SOUL II SOUL
Keep On Movin'
[Ten, 1989]
No idos de oitentas a cultura dance era olhada com alguma desconfiança, até apontada como algo de menor, por parte do público branco e "bem pensante". Só com o impulso hedonista trazido pelo "fenómeno" acid house, e os tratados na arte de samplagem de gente como S' Express ou Bomb The Bass, aquele universo começou a ser olhado com algum respeito, mas talvez ainda não o merecido. O esbater definitivo das barreiras do preconceito, se bem me lembro, só ocorreria com a estreia a solo de Björk - em 1993 -, que arrastou para a dança o público indie-pop dos seus Sugarcubes. No entanto, pelo meio, é inestimável o papel dos Soul II Soul, colectivo londrino idealizado pelos músicos, produtores e DJs Jazzie B e Nellee Hooper, este último, não por acaso, com créditos naquele disco da islandesa.
Inicialmente um sound system animador de convívios dançantes, como era habitual entre a juventude negra do Reino Unido, os Soul II Soul cedo incluíram nos seus sets música da feitura dos seus dois principais estrategas. Eram normalmente singles de pequena tiragem, lançados em white labels, destinados basicamente ao uso pessoal e, eventualmente, a outros DJs com idênticas sensibilidades.
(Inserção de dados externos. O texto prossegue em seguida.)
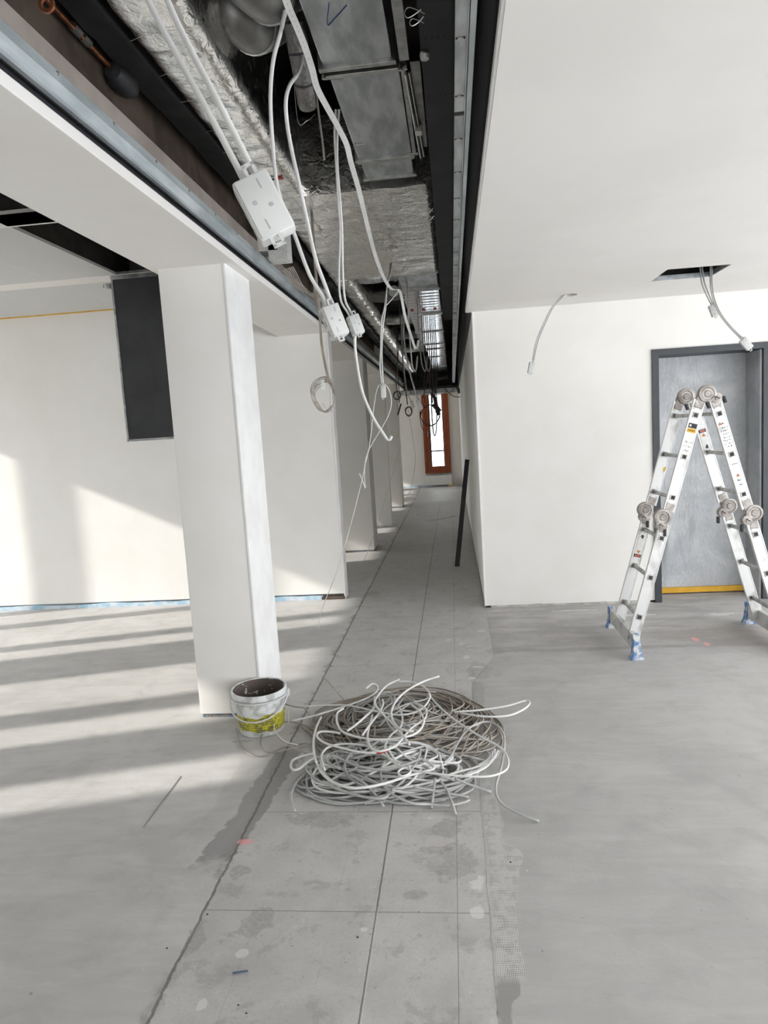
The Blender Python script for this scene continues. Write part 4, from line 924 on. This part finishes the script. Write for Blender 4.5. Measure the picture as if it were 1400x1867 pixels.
    for ye, s2 in ((4.50, -1), (5.17, 1)):
        prof = [(-.022, .165), (.022, .165), (.024, .10), (.032, .035), (.046, .0), (-.040, .0), (-.026, .035), (-.021, .10)]
        vs = []; fs = []
        for q in (0, 1):
            yo = ye + s2 * .05 * (q) - s2 * .012
            vs += [(bx + p[0], yo + (s2 * .02 * (1 - p[1] / .145) if q else 0), p[1]) for p in prof]
        n_ = len(prof)
        for k in range(n_): fs.append((k, (k + 1) % n_, n_ + (k + 1) % n_, n_ + k))
        fs += [tuple(range(n_)), tuple(reversed(range(n_, 2 * n_)))]
        MB().add(vs, fs).build('foot_cap', 'blue_cap', bb, bevel=.003)
for yy in (NY, FY):
    c = Vector((XC, yy, 1.688)) 
    h = MB().lathe([(1e-5, -.026), (.018, -.026), (.022, -.022), (.036, -.022), (.040, -.026), (.054, -.024), (.056, -.016), (.056, .016), (1e-5, .018)], c, 28, 'Y').build('hinge', 'hinge', lad, smooth=True)
    q = c + Vector((.055, 0, -.028)); MB().lathe([(1e-5, -.032), (.012, -.032), (.014, -.024), (.034, -.022), (.036, .0), (.036, .016), (1e-5, .018)], q, 22, 'Y').build('lock_disc', 'hinge', h, smooth=True)
    for side in (-1, 1): MB().bar(Vector((lx(1.60, side), yy, 1.60)), Vector((XC + side * .03, yy, 1.685)), .06, .03, (0, 1, 0), .008).build('hinge_plate', 'hinge', h)
    for dx in (.095, -.005): MB().bar(c + Vector((dx, -.014, -.02 - (dx < 0) * .03)), c + Vector((dx + .014, -.014, -.062 - (dx < 0) * .03)), .014, .03, (0, 1, 0), .002).build('release_lever', 'ink', h)
    MB().bar(q + Vector((-.014, -.034, .008)), q + Vector((.012, -.034, -.006)), .006, .003).build('lock_mark', 'ink', h)

# ------------------------------------------------------------------ leaning bar
tag(MB().bar((-.02, 7.72, .0), (.165, 8.5, 1.165), .055, .02, (0, 1, 0), .002).build('metal_bar', 'frame'), 'dark grey metal bar leaning against the corridor wall', 'metal bar')

# ------------------------------------------------------------------ bucket
bk = thing('bucket', 'dirty plastic mortar bucket with yellow label standing against the column foot', 'bucket', (-1.115, 3.505, 0))
rt = Matrix.Translation(Vector((-1.115, 3.505, 0)))
b = MB().lathe([(1e-5, .003), (.118, .003), (.122, .02), (.140, .205), (.148, .206), (.150, .214), (.150, .236), (.146, .240), (.140, .238), (.138, .225)], n=56); b.move(rt)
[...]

Entre esses lançamentos inclui-se Keep On Movin', um single cuja aceitação crescente do tema principal obrigou a uma edição convencional. O sucesso comercial foi galopante, até aos lugares cimeiros do top britânico. A partir deste tema foi gerada toda uma onda de miscigenação entre comunidade negra e branca, que passava ainda pela imagem e pela indumentária. Ouvindo "Keep On Movin'" quase um quarto de século volvido, percebe-se ainda o porquê do apelo daquele espírito de comunhão, que congrega o calor soul, o relaxamento reggae, a cadência da batida hip-hop, e a coolness jazz, sem que se possa restringir apenas a um desses géneros. A mensagem é extremamente positiva, com o protagonismo inevitável para a voz quente e soul de Caron Wheeler, a voz convidada que repetiria a gracinha em "Back To Life", o hit seguinte e definitivo dos Soul II Soul. Em clima de plena euforia e com o Reino Unido rendido a esta onda cool, que encontrava paralelo do outro lado do Atlântico nos De La Soul ou no realizador Spike Lee, seguiu-se o álbum Club Classics Vol. One, um clássico instantâneo que faz jus ao título. Entretanto, a iminente vaga acid jazz, e até os Massive Attack, iam recolhendo apontamentos para proveitos futuros. Infeliz e injustamente, a voragem do tempo terá votado os Soul II Soul a um certo esquecimento, pouco condizente com o estatuto pioneiro que tem de lhes ser reconhecido.